SCHWARZWAELDER BOTE: MILITARY ACTION VERSUS ECONOMIC STIMULUS

"Military actions are one side of the coin, economic stimulus can be the other," writes the Schwarzwaelder Bote, published in Oberndorf. Its editorial goes on: "The West has finally realized that the stability of the Balkans depends above all on an economic and social rebound. And any economic help is dependent on Milosevic's exit from the political stage."

The paper concludes: "The goal of helping the Yugoslav communities that are ruled by the opposition [to Milosevic] also sounds promising. All this should make clear to the Serbs the course of action they've needed to take for a long time now."

THE NEW YORK TIMES: THOUSANDS OF SERBS INVOLVED IN WAR CRIMES

Under the title "The Question of Evil," New York Times columnist Anthony Lewis writes: "There can be no doubt, now, about the scale of Serbian atrocities in Kosovo. Western reporters and war-crimes investigators have begun to confirm what Kosovar Albanian refugees described. NATO officers estimate that at least 10,000 ethnic Albanians were murdered; the figure could be much higher. Families were burned alive in their homes, children killed in front of their mothers."

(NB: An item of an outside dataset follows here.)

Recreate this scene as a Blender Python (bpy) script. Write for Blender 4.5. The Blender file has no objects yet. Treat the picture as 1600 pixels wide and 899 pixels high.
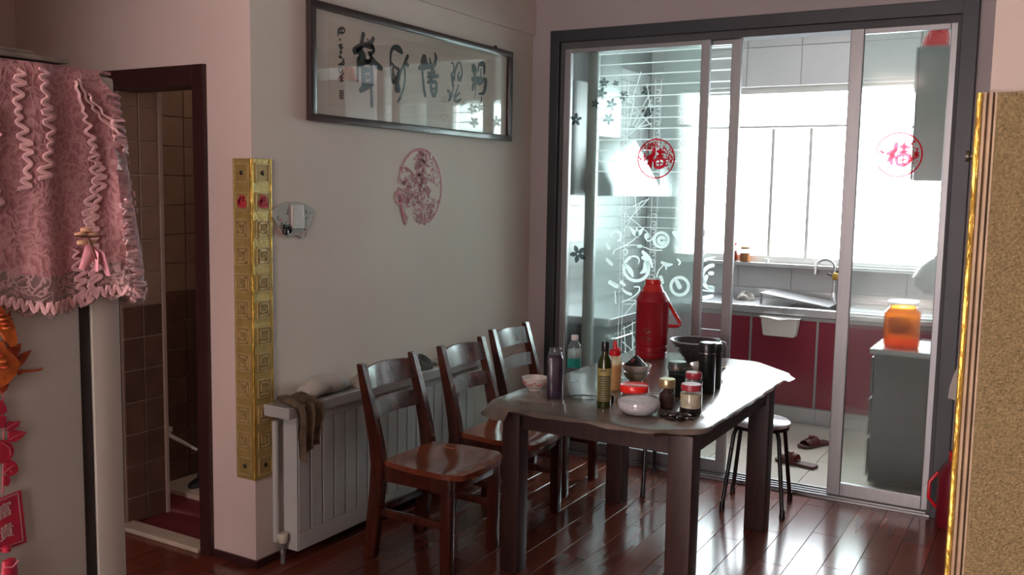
import bpy, bmesh, math, random
from mathutils import Vector, Matrix
random.seed(7)
R = random.Random(11)
PI = math.pi
SC = bpy.context.scene
COL = SC.collection

# ------------------------------------------------------------------ camera, world, lights, exposure
F = 1460.0
CAM = Vector((2.902, 0.0, 1.65))
_x = -Vector((-2510, 196.5, -F)).normalized()
_y = Vector((860, 138.5, -F)).normalized(); _y = (_y - _x * _x.dot(_y)).normalized()
_z = _x.cross(_y)
M = Matrix((_x, _y, _z))
cam_data = bpy.data.cameras.new('camera'); cam_data.sensor_width = 36.0; cam_data.lens = F / 1600 * 36
cam_data.clip_start = 0.02
cam = bpy.data.objects.new('camera', cam_data); COL.objects.link(cam)
cam.matrix_world = Matrix.Translation(CAM) @ M.to_4x4()
SC.camera = cam

world = bpy.data.worlds.new('overcast'); SC.world = world; world.use_nodes = True
bg = world.node_tree.nodes['Background']
bg.inputs[0].default_value = (0.93, 0.97, 1.0, 1); bg.inputs[1].default_value = 9.0
SC.view_settings.view_transform = 'Standard'; SC.view_settings.look = 'None'
SC.view_settings.gamma = 1.0; SC.view_settings.use_curve_mapping = False
SC.view_settings.exposure = 1.12
try:
    SC.cycles.max_bounces = 10; SC.cycles.transparent_max_bounces = 24; SC.cycles.diffuse_bounces = 5
    SC.cycles.caustics_reflective = False; SC.cycles.caustics_refractive = True
    SC.cycles.sample_clamp_indirect = 6.0; SC.cycles.use_denoising = True
except Exception: pass

def area(name, loc, size, rot, power, color, portal=False):
    l = bpy.data.lights.new(name, 'AREA'); l.shape = 'RECTANGLE'; l.size, l.size_y = size
    l.energy = power; l.color = color
    if portal: l.cycles.is_portal = True
    o = bpy.data.objects.new(name, l); COL.objects.link(o); o.location = loc; o.rotation_euler = rot
    return o
area('portal_kitchen', (1.20, 7.44, 1.80), (2.0, 1.38), (-PI / 2, 0, 0), 1, (1, 1, 1), True)
area('portal_balcony', (1.50, -2.50, 1.35), (2.6, 2.3), (PI / 2, 0, 0), 1, (1, 1, 1), True)

# ------------------------------------------------------------------ pixel -> room
def ray(u, v): return M @ Vector(((u - 800) / F, -(v - 449.5) / F, -1))
def at_x(u, v, x): d = ray(u, v); return CAM + d * ((x - CAM.x) / d.x)
def at_y(u, v, y): d = ray(u, v); return CAM + d * ((y - CAM.y) / d.y)

# ------------------------------------------------------------------ materials
def mat(name, col, rough=.5, metal=0, var=0, scale=8, bump=0, bscale=40, coat=0, spec=.5, alpha=None,
        trans=0, island=0, stretch=(1, 1, 1), col2=None, wave=False, sheen=0):
    m = bpy.data.materials.new(name); m.use_nodes = True
    nt = m.node_tree; N = nt.nodes; L = nt.links
    b = N['Principled BSDF']
    b.inputs['Base Color'].default_value = (*col, 1); b.inputs['Roughness'].default_value = rough
    b.inputs['Metallic'].default_value = metal; b.inputs['Coat Weight'].default_value = coat
    b.inputs['Coat Roughness'].default_value = .12
    b.inputs['Specular IOR Level'].default_value = spec
    if trans: b.inputs['Transmission Weight'].default_value = trans
    if sheen: b.inputs['Sheen Weight'].default_value = sheen
    if alpha is not None: b.inputs['Alpha'].default_value = alpha
    if var or bump or col2:
        tc = N.new('ShaderNodeTexCoord'); mp = N.new('ShaderNodeMapping'); mp.inputs['Scale'].default_value = stretch
        L.new(tc.outputs['Object'], mp.inputs[0])
    if var or col2:
        n = N.new('ShaderNodeTexNoise'); n.inputs['Scale'].default_value = scale; n.inputs['Detail'].default_value = 5
        L.new(mp.outputs[0], n.inputs['Vector'])
        cr = N.new('ShaderNodeValToRGB'); cr.color_ramp.elements[0].position = .3; cr.color_ramp.elements[1].position = .7
        c2 = col2 if col2 else tuple(min(1, c * (1 + var)) for c in col)
        c1 = col if col2 else tuple(c * (1 - var) for c in col)
        cr.color_ramp.elements[0].color = (*c1, 1); cr.color_ramp.elements[1].color = (*c2, 1)
        L.new(n.outputs['Fac'], cr.inputs[0])
        src = cr.outputs[0]
        if island:
            oi = N.new('ShaderNodeObjectInfo'); hs = N.new('ShaderNodeHueSaturation')
            mr = N.new('ShaderNodeMapRange'); mr.inputs[3].default_value = 1 - island; mr.inputs[4].default_value = 1 + island
            L.new(oi.outputs['Random'], mr.inputs[0]); L.new(mr.outputs[0], hs.inputs['Value']); L.new(src, hs.inputs['Color'])
            src = hs.outputs[0]
        L.new(src, b.inputs['Base Color'])
    if bump:
        n2 = N.new('ShaderNodeTexNoise'); n2.inputs['Scale'].default_value = bscale; n2.inputs['Detail'].default_value = 4
        L.new(mp.outputs[0], n2.inputs['Vector'])
        bp = N.new('ShaderNodeBump'); bp.inputs['Strength'].default_value = bump; bp.inputs['Distance'].default_value = .01
        L.new(n2.outputs['Fac'], bp.inputs['Height']); L.new(bp.outputs[0], b.inputs['Normal'])
    return m

def clear(name, tint=(1, 1, 1), gloss=.08, rough=.03, haze=0., hazecol=(1, 1, 1), refr=0., ribs=0., fres=True, rr=.04, dist=.35, bd=.0012):
    """thin pane: transparent + fresnel gloss + optional haze (scattering) + optional ribbed refraction"""
    m = bpy.data.materials.new(name); m.use_nodes = True
    nt = m.node_tree; N = nt.nodes; L = nt.links; N.clear()
    out = N.new('ShaderNodeOutputMaterial')
    tr = N.new('ShaderNodeBsdfTransparent'); tr.inputs[0].default_value = (*tint, 1)
    gl = N.new('ShaderNodeBsdfGlossy'); gl.inputs['Roughness'].default_value = rough
    cur = tr.outputs[0]; nrm = None
    if ribs:
        tc = N.new('ShaderNodeTexCoord'); wv = N.new('ShaderNodeTexWave'); wv.bands_direction = 'X'
        wv.inputs['Scale'].default_value = ribs; wv.inputs['Distortion'].default_value = dist
        wv.inputs['Detail Scale'].default_value = .4
        L.new(tc.outputs['Object'], wv.inputs['Vector'])
        bp = N.new('ShaderNodeBump'); bp.inputs['Strength'].default_value = .7; bp.inputs['Distance'].default_value = bd
        L.new(wv.outputs['Fac'], bp.inputs['Height']); nrm = bp.outputs[0]
    if refr:
        rf = N.new('ShaderNodeBsdfRefraction'); rf.inputs['Roughness'].default_value = rr; rf.inputs['IOR'].default_value = 1.12
        rf.inputs['Color'].default_value = (*tint, 1)
        if nrm: L.new(nrm, rf.inputs['Normal'])
        mx = N.new('ShaderNodeMixShader'); mx.inputs[0].default_value = refr
        L.new(cur, mx.inputs[1]); L.new(rf.outputs[0], mx.inputs[2]); cur = mx.outputs[0]
    if haze:
        tl = N.new('ShaderNodeBsdfTranslucent'); tl.inputs[0].default_value = (*hazecol, 1)
        df = N.new('ShaderNodeBsdfDiffuse'); df.inputs[0].default_value = (*hazecol, 1)
        m2 = N.new('ShaderNodeMixShader'); m2.inputs[0].default_value = .35
        L.new(tl.outputs[0], m2.inputs[1]); L.new(df.outputs[0], m2.inputs[2])
        mx = N.new('ShaderNodeMixShader'); mx.inputs[0].default_value = haze
        L.new(cur, mx.inputs[1]); L.new(m2.outputs[0], mx.inputs[2]); cur = mx.outputs[0]
    lw = N.new('ShaderNodeLayerWeight'); lw.inputs[0].default_value = .5      # same from both sides
    pw = N.new('ShaderNodeMath'); pw.operation = 'POWER'; pw.inputs[1].default_value = 4.0
    L.new(lw.outputs['Facing'], pw.inputs[0])
    mul = N.new('ShaderNodeMath'); mul.operation = 'MULTIPLY_ADD'; mul.inputs[1].default_value = gloss * 9; mul.inputs[2].default_value = gloss * .6
    L.new(pw.outputs[0], mul.inputs[0])
    mx = N.new('ShaderNodeMixShader'); L.new(mul.outputs[0], mx.inputs[0]); mul.use_clamp = True
    L.new(cur, mx.inputs[1]); L.new(gl.outputs[0], mx.inputs[2])
    L.new(mx.outputs[0], out.inputs[0])
    return m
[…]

Lewis' commentary goes on: "Slobodan Milosevic is not the only author of the war crimes in Kosovo. Thousands of Serbs were involved. And hundreds of thousands more back in Serbia proper were fixed in the belief that the Serbs had done no wrong. ... Even when told of the atrocities in Kosovo, they argued that the Serbs were only replying -- they were the real victims."

He adds: "A sense of victimization is said by specialists to be a central feature of the Serbian national character. It is the belief that Serbs have been treated unjustly again and again in history. Mr. Milosevic's genius has been the ability to manipulate those feelings. ... The question of evil and leadership is not going to go away in Yugoslavia. Mr. Milosevic is still there. The country is not likely, soon, to go through the process of reformation that made Germany a trusted nation again."